Richmond Talbott moved north to the Chico area in the 1970’s. Here he worked at the upstart Sierra Nevada Brewery and later for the City of Chico parks department but he was always active in local music; performing and producing live shows, hosting a blues program on KCHO radio, repairing instruments at a local music store, and teaching the craft of instrument repair to others. Back in Berkeley, Talbott had learned the craft of instrument repair from master craftsman Jon Lundberg. Bluegrass musician Harrison Phipps (who was performing with Chico-born dobro player Sally Van Meter at the time) had moved to Chico to become a student of Art Overholtzer, the guy who wrote the book “Classic Guitar Making.” The book was published in 1974 and attracted hordes of would-be luthiers to Chico to learn from the master. In short time Phipps also met Talbot and also began learning the craft of repair and restoration from him. Today Phipps owns and operates Fretted Strings in Davis CA, and credits Overholtzer and Talbot for his success.
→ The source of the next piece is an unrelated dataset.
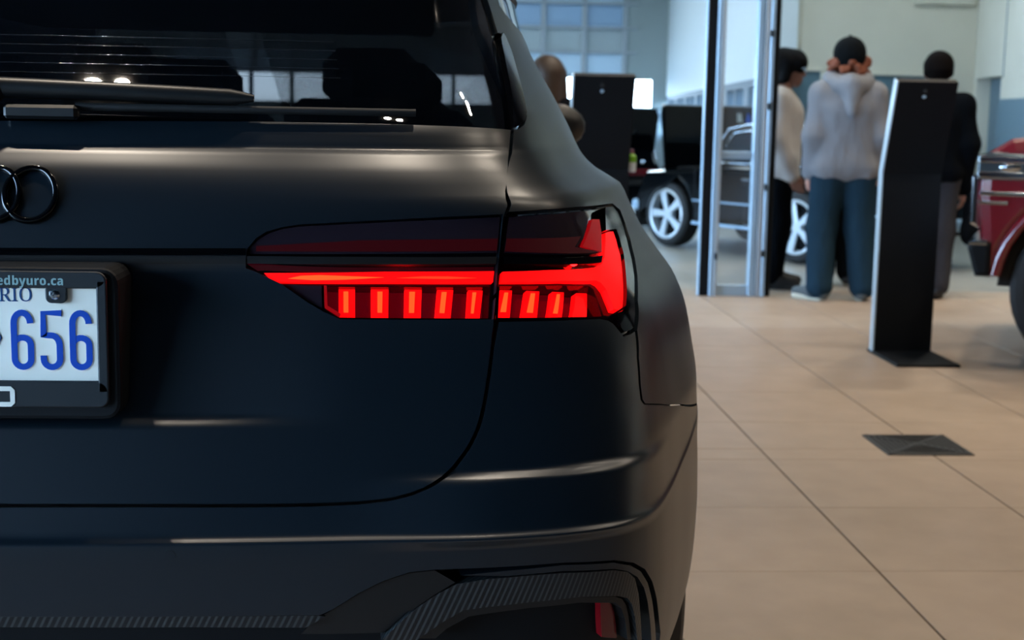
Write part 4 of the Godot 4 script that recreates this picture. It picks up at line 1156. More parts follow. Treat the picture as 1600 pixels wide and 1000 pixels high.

Phipps even designed and produces a custom hollow body guitar which he calls the “Richmond Talbott Gibson.”
Richmond died in 1993.
On American Pastimes: Selections from Richmond Talbott’s “Gettin’ Plenty,” Janis Joplin "California 1962 - Early Days" recorded in
part at the Folk Theatre in San Jose where Janis is joined by Talbott on stage; solo guitar performances from a 1962 KPFA-FM folk music program hosted by Rolf Cahn; a couple of songs Talbott recorded for Chris Strachwitz's Arhoolie Records 1963 release "Out West Berkeley." And there's also tunes recorded sometime in the late 1950s by a skiffle band The Skid Band, that might feature Richmond on harmonica (from Arhoolie Box Set "Hear Me Howl."